## Problem requirements
Exactly retype the lines from the top of the data through the line containing "SC.view_settings.use_curve_mapping = False", leaving out every picture.

○ ○ ○ ○ ○ ○ ○

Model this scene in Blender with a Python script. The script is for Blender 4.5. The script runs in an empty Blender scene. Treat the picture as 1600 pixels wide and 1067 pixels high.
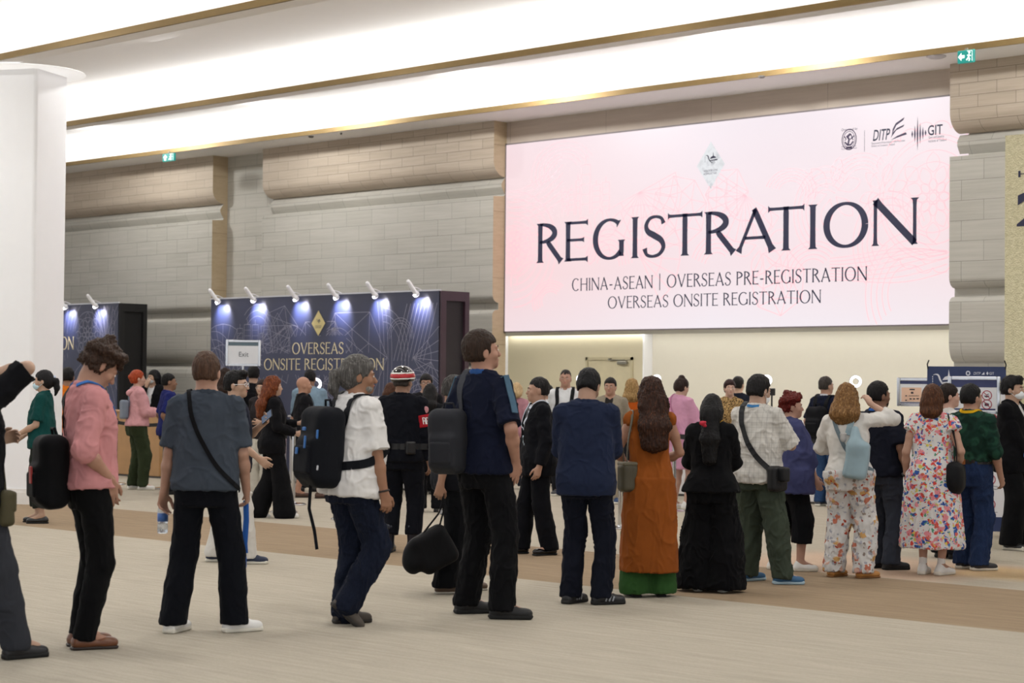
import bpy, math, random
import numpy as np
from mathutils import Vector, Matrix

# ------------------------------------------------------------------ camera, world, lights
SC = bpy.context.scene
COL = SC.collection
F_PX, YAW, PITCH, ROLL, EYE = 3000.0, math.radians(43.935), math.radians(1.272), math.radians(0.544), 1.55
_cy, _sy = math.cos(YAW), math.sin(YAW)
FW = np.array([-_sy * math.cos(PITCH), _cy * math.cos(PITCH), math.sin(PITCH)])
_r0 = np.array([_cy, _sy, 0.0]); _u0 = np.cross(_r0, FW)
RT = math.cos(ROLL) * _r0 + math.sin(ROLL) * _u0
UP = -math.sin(ROLL) * _r0 + math.cos(ROLL) * _u0
CAM = np.array([0.0, 0.0, EYE])
cd = bpy.data.cameras.new('camera'); cam = bpy.data.objects.new('camera', cd); COL.objects.link(cam)
cd.sensor_width = 36.0; cd.lens = F_PX * 36.0 / 1600.0; cd.clip_end = 200
m3 = Matrix([[RT[i], UP[i], -FW[i]] for i in range(3)])
cam.matrix_world = Matrix.Translation(CAM) @ m3.to_4x4()
cd.dof.use_dof = True; cd.dof.focus_distance = 16.5; cd.dof.aperture_fstop = 3.5
SC.camera = cam
SC.view_settings.view_transform = 'Standard'; SC.view_settings.look = 'None'
SC.view_settings.gamma = 1.0; SC.view_settings.exposure = 0.0
SC.view_settings.use_curve_mapping = False

w = bpy.data.worlds.new('hall_ambient'); SC.world = w; w.use_nodes = True
w.node_tree.nodes['Background'].inputs[0].default_value = (0.97, 0.98, 1.0, 1)
w.node_tree.nodes['Background'].inputs[1].default_value = 0.86

def area(name, loc, size, power, direction, color=(1, 1, 1), spread=180):
    l = bpy.data.lights.new(name, 'AREA'); l.shape = 'RECTANGLE'; l.size, l.size_y = size; l.energy = power
    l.color = color; l.spread = math.radians(spread)
    o = bpy.data.objects.new(name, l); COL.objects.link(o); o.location = loc
    o.rotation_euler = Vector(direction).to_track_quat('-Z', 'Y').to_euler()
    return o

LIPS = [(21.72, 5.89), (17.5, 5.70), (12.55, 5.47), (8.2, 5.3), (3.8, 5.2)]
for _y, _z in LIPS[:4]:
    area('cove_lamp', (-18, _y + 0.13, _z + 0.095), (60, 0.10), 470, (0, -0.8, 1), (1, 0.99, 0.975))
def vault_z(y, i=None):                                      # underside of the vaulted ceiling panels
    for j, ((fy, fz), (ny, nz)) in enumerate(zip(LIPS, LIPS[1:]), 1):
        if i not in (None, j): continue
        if ny <= y <= fy + 0.24:
            t = max(0, (y - ny - 0.27) / (fy - ny - 0.03)); return nz + 0.02 * min(1, (y - ny) / 0.27) + (fz + 0.48 - nz) * math.sin(t * math.pi / 2) ** 0.45
for _y, _t in ((20.2, 0.75), (15.2, 0), (10.6, 0), (6.2, 0)):        # added fill lamps under the vaults; far row tilted to wash the wall
    for _x in (-31, -26, -21, -16, -11, -6):
        area('fill_lamp', (_x, _y, vault_z(_y) - 0.012), (0.5, 0.3), 125 if _t else 55, (0, _t, -1), (1, 0.985, 0.96))

# ------------------------------------------------------------------ measuring helpers (points of the real place)
def ray(px, py): return FW + (px - 800) / F_PX * RT - (py - 533.5) / F_PX * UP
def on_axis(px, py, ax, val):
    d = ray(px, py); return CAM + d * ((val - CAM[ax]) / d[ax])
def ground(px, py): return on_axis(px, py, 2, 0.0)

# ------------------------------------------------------------------ tagging
def tag(o, label=None, cat=None, group=None, kind=None):
    if label: o['label'] = label
    if cat: o['category'] = cat
    if group: o['group'] = group
    if kind: o['kind'] = kind
    return o
def empty(name, loc, rz=0.0, label=None, cat=None, group=None):
    o = bpy.data.objects.new(name, None); COL.objects.link(o); o.location = loc; o.rotation_euler = (0, 0, rz)
    o.empty_display_size = 0.1
    return tag(o, label, cat, group)
def mesh_obj(name, verts, faces, mats, parent=None, smooth=False, fmat=None):
    me = bpy.data.meshes.new(name)
    v = np.asarray(verts, dtype=np.float32).reshape(-1, 3)
    if isinstance(faces, np.ndarray):
        n, k = faces.shape
        me.vertices.add(len(v)); me.vertices.foreach_set('co', v.ravel())
        me.loops.add(n * k); me.loops.foreach_set('vertex_index', faces.astype(np.int32).ravel())
        me.polygons.add(n); me.polygons.foreach_set('loop_start', np.arange(0, n * k, k, dtype=np.int32))
        me.update(calc_edges=True)
    else:
        me.from_pydata(v.tolist(), [], faces); me.update()
    if smooth: me.polygons.foreach_set('use_smooth', np.ones(len(me.polygons), dtype=bool))
    if not isinstance(mats, (list, tuple)): mats = [mats]
    for m in mats: me.materials.append(m)
    if fmat is not None: me.polygons.foreach_set('material_index', np.asarray(fmat, dtype=np.int32))
    o = bpy.data.objects.new(name, me); COL.objects.link(o)
    if parent: o.parent = parent
    return o
def struct(name, verts, faces, mat, **k):
    return tag(mesh_obj(name, verts, faces, mat, **k), kind='structure')

class MB:                                                    # gathers shapes for ONE mesh
    def __init__(s): s.v = []; s.f = []; s.m = []; s.mi = 0
    def add(s, v, f):
        b = len(s.v); s.v += [tuple(map(float, p)) for p in v]; s.f += [tuple(b + i for i in q) for q in f]
        s.m += [s.mi] * len(f); return s
    def box(s, lo, hi, mat=None):
        x0, y0, z0 = lo; x1, y1, z1 = hi
        p = [(x0,y0,z0),(x1,y0,z0),(x1,y1,z0),(x0,y1,z0),(x0,y0,z1),(x1,y0,z1),(x1,y1,z1),(x0,y1,z1)]
        if mat is not None: p = [tuple(mat @ Vector(q)) for q in p]
        return s.add(p, [(0,3,2,1),(4,5,6,7),(0,1,5,4),(1,2,6,5),(2,3,7,6),(3,0,4,7)])
    def rbox(s, lo, hi, r=0.01):                             # box with chamfered vertical and horizontal edges
        c = [(a + b) / 2 for a, b in zip(lo, hi)]; h = [(b - a) / 2 for a, b in zip(lo, hi)]
        r = min(r, *[q * 0.9 for q in h])
        rings = [(-h[2], h[0]-r, h[1]-r), (-h[2]+r, h[0], h[1]), (h[2]-r, h[0], h[1]), (h[2], h[0]-r, h[1]-r)]
        v = []
        for z, a, b in rings:
            q = r
            for sx, sy in ((1,1),(-1,1),(-1,-1),(1,-1)):
                pa = (c[0]+sx*a, c[1]+sy*(b-q), c[2]+z); pb = (c[0]+sx*(a-q), c[1]+sy*b, c[2]+z)
                v += [pa, pb] if sx*sy > 0 else [pb, pa]
        f = [tuple(reversed(range(8))), tuple(range(24, 32))]
        for k in range(3):
            for i in range(8): j = (i+1) % 8; f.append((k*8+i, k*8+j, k*8+8+j, k*8+8+i))
        return s.add(v, f)
    def tube(s, pts, rad, n=10, caps=True):
        pts = [np.array(p, float) for p in pts]; N = len(pts)
        rad = [rad] * N if np.isscalar(rad) else rad
        t = [pts[min(i+1, N-1)] - pts[max(i-1, 0)] for i in range(N)]
        t = [a / (np.linalg.norm(a) + 1e-9) for a in t]
        ref = np.array([0, 0, 1.0]) if abs(t[0][2]) < 0.9 else np.array([1.0, 0, 0])
        v = []
        for i in range(N):
            a = np.cross(t[i], ref); a /= np.linalg.norm(a) + 1e-9; b = np.cross(t[i], a); ref = np.cross(a, t[i])
            for k in range(n):
                th = 2 * math.pi * k / n; v.append(pts[i] + rad[i] * (a * math.cos(th) + b * math.sin(th)))
        f = [(i*n+k, i*n+(k+1) % n, (i+1)*n+(k+1) % n, (i+1)*n+k) for i in range(N-1) for k in range(n)]
        if caps: f += [tuple(range(n-1, -1, -1)), tuple((N-1)*n + k for k in range(n))]
        return s.add(v, f)
    def lathe(s, prof, c=(0, 0, 0), n=24):                   # prof: (radius, z)
        v = [(c[0]+r*math.cos(2*math.pi*k/n), c[1]+r*math.sin(2*math.pi*k/n), c[2]+z) for r, z in prof for k in range(n)]
        f = [(i*n+k, i*n+(k+1) % n, (i+1)*n+(k+1) % n, (i+1)*n+k) for i in range(len(prof)-1) for k in range(n)]
        f += [tuple(range(n-1, -1, -1)), tuple((len(prof)-1)*n + k for k in range(n))]
        return s.add(v, f)
    def ribbon(s, pts, nrm, w, th=0.003):                    # flat strap: pts, outward normals, width, thickness
        pts = [np.array(p, float) for p in pts]; N = len(pts); v = []
        for i in range(N):
            t = pts[min(i+1, N-1)] - pts[max(i-1, 0)]; t /= np.linalg.norm(t) + 1e-9
            nn = np.array(nrm[i], float); nn -= t * (nn @ t); nn /= np.linalg.norm(nn) + 1e-9
            sd = np.cross(t, nn) * w / 2; o = nn * th / 2
            v += [pts[i]-sd-o, pts[i]+sd-o, pts[i]+sd+o, pts[i]-sd+o]
        f = [(i*4+k, i*4+(k+1) % 4, i*4+4+(k+1) % 4, i*4+4+k) for i in range(N-1) for k in range(4)]
        f += [(3, 2, 1, 0), tuple(N*4-4+k for k in range(4))]
        return s.add(v, f)
    def stroke(s, pts, wid, M, off=0.0):                     # flat line art on the plane of M (u, v, normal)
        P = np.array(pts, float); N = len(P)
        wid = np.full(N, wid) if np.isscalar(wid) else np.array(wid, float)
        t = np.gradient(P, axis=0); t /= np.linalg.norm(t, axis=1)[:, None] + 1e-9
        nn = np.stack([-t[:, 1], t[:, 0]], 1) * wid[:, None] / 2
        v = []
        for a, b in zip(P + nn, P - nn): v += [M @ Vector((a[0], a[1], off)), M @ Vector((b[0], b[1], off))]
        return s.add(v, [(2*i+1, 2*i+3, 2*i+2, 2*i) for i in range(N-1)])
    def poly(s, pts, M, off=0.0):
        return s.add([M @ Vector((p[0], p[1], off)) for p in pts], [tuple(range(len(pts)))])
    def build(s, name, mats, parent=None, smooth=False):
        return mesh_obj(name, s.v, s.f, mats, parent, smooth, s.m)
    def struct(s, name, mats, **k): return tag(s.build(name, mats, **k), kind='structure')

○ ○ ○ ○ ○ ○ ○

## Solved exercise
Model this scene in Blender with a Python script. The script is for Blender 4.5. The script runs in an empty Blender scene. Treat the picture as 1600 pixels wide and 1067 pixels high.
import bpy, math, random
import numpy as np
from mathutils import Vector, Matrix

# ------------------------------------------------------------------ camera, world, lights
SC = bpy.context.scene
COL = SC.collection
F_PX, YAW, PITCH, ROLL, EYE = 3000.0, math.radians(43.935), math.radians(1.272), math.radians(0.544), 1.55
_cy, _sy = math.cos(YAW), math.sin(YAW)
FW = np.array([-_sy * math.cos(PITCH), _cy * math.cos(PITCH), math.sin(PITCH)])
_r0 = np.array([_cy, _sy, 0.0]); _u0 = np.cross(_r0, FW)
RT = math.cos(ROLL) * _r0 + math.sin(ROLL) * _u0
UP = -math.sin(ROLL) * _r0 + math.cos(ROLL) * _u0
CAM = np.array([0.0, 0.0, EYE])
cd = bpy.data.cameras.new('camera'); cam = bpy.data.objects.new('camera', cd); COL.objects.link(cam)
cd.sensor_width = 36.0; cd.lens = F_PX * 36.0 / 1600.0; cd.clip_end = 200
m3 = Matrix([[RT[i], UP[i], -FW[i]] for i in range(3)])
cam.matrix_world = Matrix.Translation(CAM) @ m3.to_4x4()
cd.dof.use_dof = True; cd.dof.focus_distance = 16.5; cd.dof.aperture_fstop = 3.5
SC.camera = cam
SC.view_settings.view_transform = 'Standard'; SC.view_settings.look = 'None'
SC.view_settings.gamma = 1.0; SC.view_settings.exposure = 0.0
SC.view_settings.use_curve_mapping = False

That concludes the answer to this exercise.